The unitary character of the Community trademark means that it shall have equal effect throughout the European Union, as expressly laid down in Article 1 of the Community Trade Mark Regulation. The wording "equal effect" should mean not only that a registration as such is formally in force in the 28 Member States of the European Union but also that the rights conferred on its owner, jus prohibendi chief among them, are equally effective throughout the European Union.

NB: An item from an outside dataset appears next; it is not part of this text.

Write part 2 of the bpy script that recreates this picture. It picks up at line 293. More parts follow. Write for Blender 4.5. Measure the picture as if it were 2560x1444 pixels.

In the case at hand, the Court of Justice was asked to rule on whether the prohibitive rights of action emanating from the reputation enjoyed by a Community trademark reputed in certain countries could also be wielded in other EU countries in which the mark did not have a reputation. In the case before the Hungarian court that referred the question for a ruling, an earlier Community trademark opposing a later trademark application had a reputation in the United Kingdom and Italy but not in Hungary, where the new application had been filed. As the Hungarian court adroitly noted, the question displayed certain similarities with the controversy surrounding the issue of Community trademark use and the territorial scope of use that was to be deemed sufficient, a question on which the CJEU had already ruled, chiefly in the Leno Case (C-149/11). The Court has held that a trademark's reputation needs to be assessed on its own terms, not necessarily the same ones used to assess use.

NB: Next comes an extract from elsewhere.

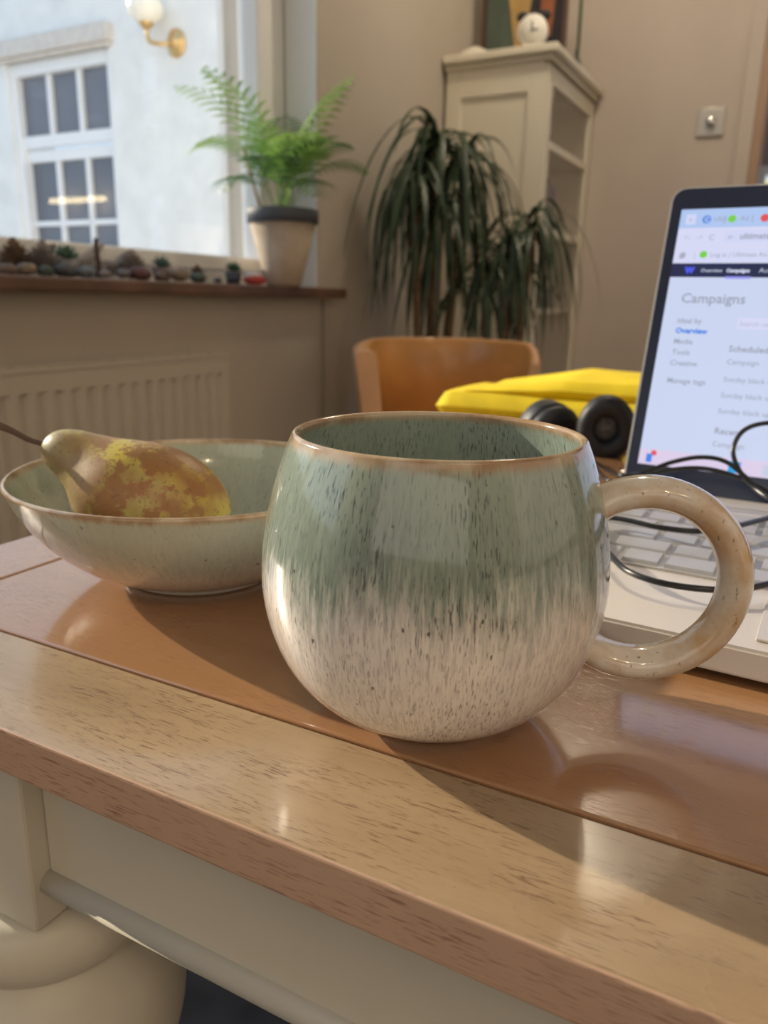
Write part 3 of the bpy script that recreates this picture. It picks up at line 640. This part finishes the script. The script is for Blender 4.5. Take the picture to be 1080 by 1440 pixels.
# planks
def plank(x0_, x1_, y0_, y1_, mats, front=False):
    b = bmesh.new(); bbox(b, x0_, x1_, y0_, y1_, ZB, ZT, .0011, 3)
    b.faces.ensure_lookup_table()
    if front:
        for f_ in b.faces:
            if f_.normal.y < -.6 or f_.calc_center_median().y < y0_+.0005: f_.material_index = 1
    bmesh.ops.recalc_face_normals(b, faces=b.faces)
    if front:
        for f_ in b.faces:
            f_.material_index = 1 if f_.normal.y < -.35 else 0
    return from_bm('plank', b, mats, T)
g = .0006
o = plank(TL, TRt, WF, .18-g, [m_plank_f, m_edge], True); o['label'] = 'narrow yellowish front plank with a worn edge'
ys = [.18, .33, .48, .63, .78, .918]
for ya, yb in zip(ys, ys[1:]): plank(-.3135+g, TRt-.045-g, ya+g, yb-g, [m_plank])
plank(TL, TRt, .918+g, WB, [m_plank])
for xa, xb in ((TL, -.3135-g), (TRt-.045+g, TRt)): plank(xa, xb, .18+g, .918-g, [m_plank])
# aprons with a bead along the bottom
bl = .062
L0, L1, K0, K1 = TL+.08, TRt-.08, WF+.015, WB-.015      # outer faces of the leg blocks
def apron(x0_, x1_, y0_, y1_, along):
    box('apron', x0_, x1_, y0_, y1_, .664, ZB-.0005, m_cream, T, .0012, 2)
LX0 = -.217-bl
yap = WF+.0235
apron(LX0+bl, L1-bl, yap, yap+.018, 0); apron(LX0+bl, L1-bl, WB-.0415, WB-.0235, 0)
apron(LX0+.008, LX0+.026, K0+bl, K1-bl, 1); apron(L1-.026, L1-.008, K0+bl, K1-bl, 1)
sweep('apron_bead', [(LX0+bl, yap, .669), (LX0+.3, yap, .669), (LX0+.7, yap, .669), (L1-bl, yap, .669)], .0048, m_cream, T, 32)
def leg(x, y):
    lg = box('leg', x-bl/2, x+bl/2, y-bl/2, y+bl/2, .651, ZB-.0005, m_cream, T, .0015, 2)
    lathe('turned_post', [(0, .6508), (.030, .6508), (.040, .649), (.0445, .643), (.046, .636), (.0445, .629), (.040, .6235), (.036, .622), (.040, .618), (.048, .608), (.0525, .594), (.053, .578), (.050, .560), (.043, .542), (.034, .53), (.030, .522), (.036, .515), (.036, .505), (.028, .495), (.027, .46), (.035, .36), (.040, .24), (.036, .14), (.026, .09), (.034, .075), (.034, .06), (.024, .045), (.027, .02), (.022, 0), (0, 0)], m_cream, lg, 48, loc=(x, y, 0), n=2)
for x in (LX0+bl/2, L1-bl/2):
    for y in (K0+bl/2, K1-bl/2): leg(x, y)
rg = box('rug', -.9, 1.9, -.3, 1.5, .0005, .012, m_rug, None, .003, 1, rot=TR)
tag(rg, 'dark slate blue rug on the floor under the table', 'rug')

# ------------------------------------------------------------------ mug
MB_ = Vector((.016, .2301, .75))
MUG = thing('mug', 'round-bellied glazed mug with sea green top, speckled cream base and ring handle', 'mug', MB_)
m_mug = glaze('mug_glaze', .041, .066, .0916, (.28, .345, .295), (.155, .21, .18), (.86, .82, .76), (.64, .59, .575), .95)
mo = lathe('body', [(0, .0035), (.018, .0032), (.0205, .0006), (.0225, 0), (.0245, .0008), (.0262, .0026), (.033, .0062), (.0405, .0122), (.0467, .0205), (.0510, .0305), (.0533, .041), (.0537, .051), (.0525, .0625), (.0499, .0745), (.0464, .0855), (.0446, .0900), (.0440, .0913), (.0431, .0918), (.0420, .0913), (.0418, .0900), (.0436, .0855), (.0470, .0745), (.0493, .0625), (.0502, .050), (.0495, .037), (.0455, .022), (.036, .0115), (.02, .0068), (0, .006)], m_mug, MUG, 128, n=5)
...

The Court's judgment is tightly argued and clearer than usual. So, setting aside its customary vagueness, the Court has ruled straightforwardly that:

  1. If the reputation of an earlier Community mark is established in a substantial part of the European Union, which may in some circumstances coincide with the territory of a single Member State, the said earlier Community trademark is to be held to have a reputation in the European Union as a whole.
  2. The principles concerning genuine use of Community trademarks laid down by the case law are not necessarily relevant for the purpose of establishing the existence of a reputation.
  3. A Community trademark having a reputation may benefit from the extended protection specified for reputed marks in the Directive, even in a Member State in which it does not enjoy a reputation, where it is shown that a commercially significant part of the public is familiar with the mark and makes a connection between it and a later national mark and there is either actual and present injury to the Community trademark or there is a serious risk that such injury enjoy may occur in the future.

A Community trademark having a reputation can thus enjoy the extended protection conferred on reputed trademarks even in those countries in which it is not considered reputed, provided that certain conditions relating to actual and present injury are fulfilled, as the case law has in fact already been requiring even in those territories in which the reputation of an earlier mark is beyond question, as, for instance, in the judgments in the General Motors (C-375/97) and Royal Shakespeare (T-60/10) Cases.